▶ TO BE DONE:
Check every line below for the word "Python" and show those that hold it.

▶ MATERIALS PROVIDED:
◇ ◇ ◇ ◇ ◇
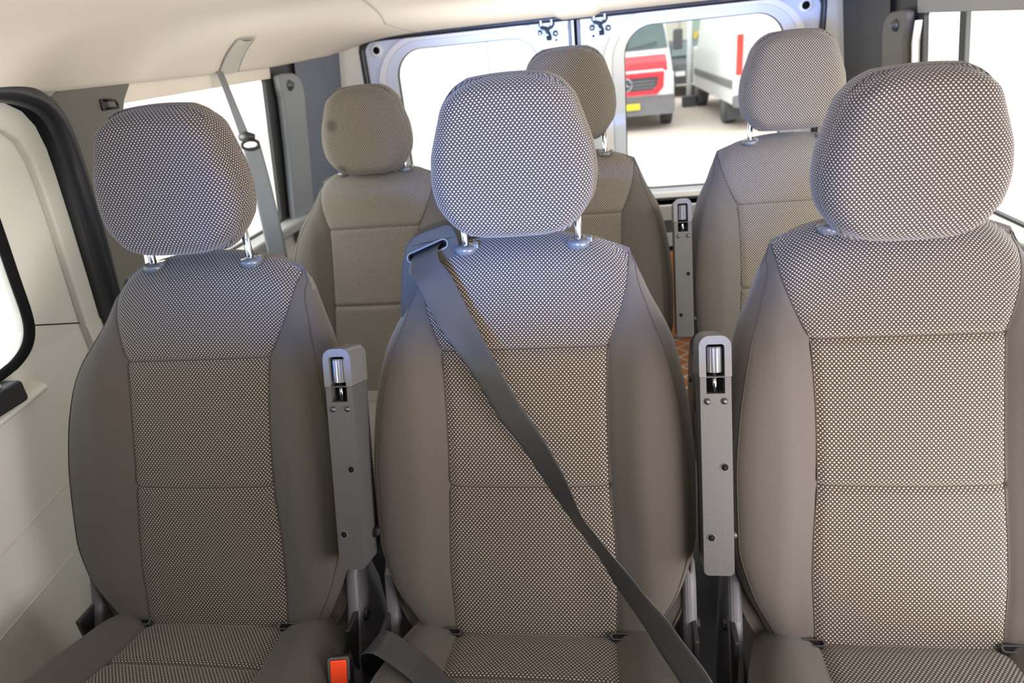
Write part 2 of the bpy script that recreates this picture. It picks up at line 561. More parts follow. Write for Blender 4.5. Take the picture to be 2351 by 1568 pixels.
◇ ◇ ◇ ◇ ◇
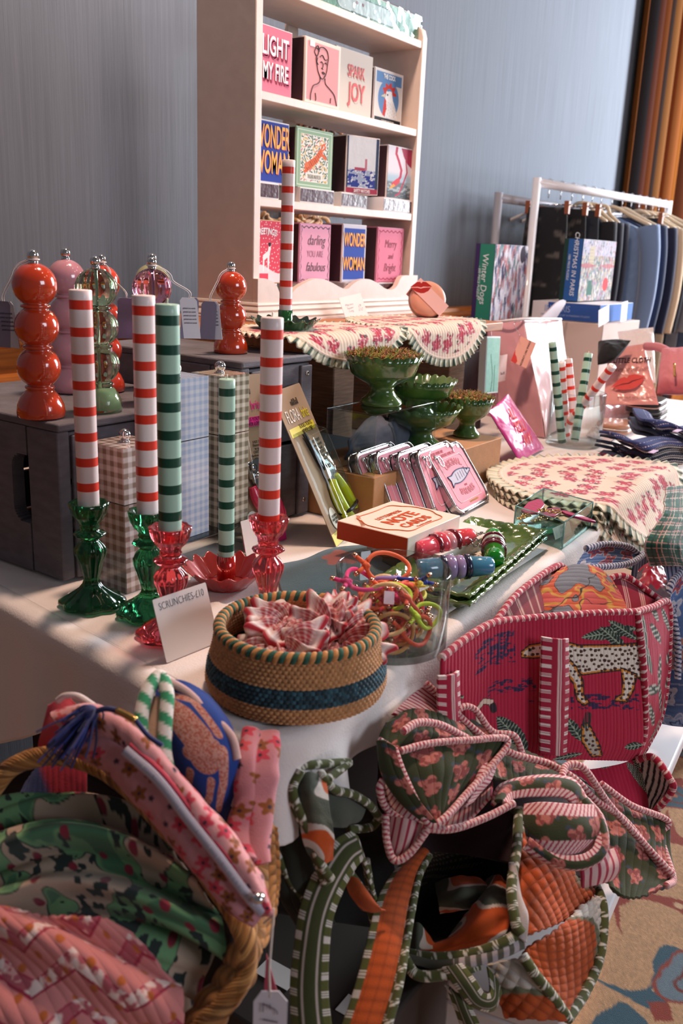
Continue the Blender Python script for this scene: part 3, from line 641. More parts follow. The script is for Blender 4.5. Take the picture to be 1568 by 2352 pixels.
◇ ◇ ◇ ◇ ◇
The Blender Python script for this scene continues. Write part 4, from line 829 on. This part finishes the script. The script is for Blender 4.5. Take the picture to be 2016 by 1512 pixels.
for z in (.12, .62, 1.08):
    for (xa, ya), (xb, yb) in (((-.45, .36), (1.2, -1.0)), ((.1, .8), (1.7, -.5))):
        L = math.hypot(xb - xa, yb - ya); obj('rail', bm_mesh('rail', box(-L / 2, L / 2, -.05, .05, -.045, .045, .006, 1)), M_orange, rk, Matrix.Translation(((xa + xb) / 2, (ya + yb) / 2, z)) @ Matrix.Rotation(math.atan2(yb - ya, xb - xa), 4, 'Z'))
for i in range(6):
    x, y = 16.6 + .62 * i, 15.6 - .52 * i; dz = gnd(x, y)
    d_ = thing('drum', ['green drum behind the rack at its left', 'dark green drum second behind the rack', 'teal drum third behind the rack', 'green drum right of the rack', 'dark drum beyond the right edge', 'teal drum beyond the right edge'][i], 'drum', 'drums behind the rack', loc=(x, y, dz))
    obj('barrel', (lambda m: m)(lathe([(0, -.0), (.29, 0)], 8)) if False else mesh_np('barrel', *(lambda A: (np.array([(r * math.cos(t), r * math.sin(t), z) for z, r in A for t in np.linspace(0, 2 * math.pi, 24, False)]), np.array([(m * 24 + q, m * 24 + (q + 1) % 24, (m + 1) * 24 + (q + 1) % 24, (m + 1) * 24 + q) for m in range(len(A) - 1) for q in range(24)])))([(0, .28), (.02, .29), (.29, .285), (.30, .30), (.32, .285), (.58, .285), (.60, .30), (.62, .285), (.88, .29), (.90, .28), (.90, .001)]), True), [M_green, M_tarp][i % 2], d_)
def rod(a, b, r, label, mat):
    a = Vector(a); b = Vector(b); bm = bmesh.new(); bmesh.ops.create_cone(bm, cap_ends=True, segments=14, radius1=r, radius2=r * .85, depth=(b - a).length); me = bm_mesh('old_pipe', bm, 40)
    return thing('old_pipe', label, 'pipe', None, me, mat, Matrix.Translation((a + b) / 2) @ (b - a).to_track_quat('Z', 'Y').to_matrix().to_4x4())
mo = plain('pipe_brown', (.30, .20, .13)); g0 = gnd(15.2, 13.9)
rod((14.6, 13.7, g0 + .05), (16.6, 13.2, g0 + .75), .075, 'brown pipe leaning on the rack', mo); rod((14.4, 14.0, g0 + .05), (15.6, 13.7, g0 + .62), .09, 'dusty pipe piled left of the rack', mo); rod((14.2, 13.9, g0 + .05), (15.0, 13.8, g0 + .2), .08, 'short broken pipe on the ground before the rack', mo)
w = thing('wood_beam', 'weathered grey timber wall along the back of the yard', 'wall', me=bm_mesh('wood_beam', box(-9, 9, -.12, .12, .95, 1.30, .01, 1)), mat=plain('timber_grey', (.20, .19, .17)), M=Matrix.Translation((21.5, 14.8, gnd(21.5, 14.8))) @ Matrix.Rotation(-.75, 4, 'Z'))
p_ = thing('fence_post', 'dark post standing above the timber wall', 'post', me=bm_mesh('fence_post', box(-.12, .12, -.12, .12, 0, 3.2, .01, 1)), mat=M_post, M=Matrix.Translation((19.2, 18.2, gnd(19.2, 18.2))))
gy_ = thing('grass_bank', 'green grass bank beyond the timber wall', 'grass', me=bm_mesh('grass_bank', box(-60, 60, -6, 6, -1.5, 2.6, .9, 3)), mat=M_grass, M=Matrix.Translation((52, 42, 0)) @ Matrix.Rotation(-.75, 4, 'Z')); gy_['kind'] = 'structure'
◇ ◇ ◇ ◇ ◇
▶ SOLUTION TO THIS EXERCISE:
Continue the Blender Python script for this scene: part 3, from line 641. More parts follow. The script is for Blender 4.5. Take the picture to be 1568 by 2352 pixels.
The Blender Python script for this scene continues. Write part 4, from line 829 on. This part finishes the script. The script is for Blender 4.5. Take the picture to be 2016 by 1512 pixels.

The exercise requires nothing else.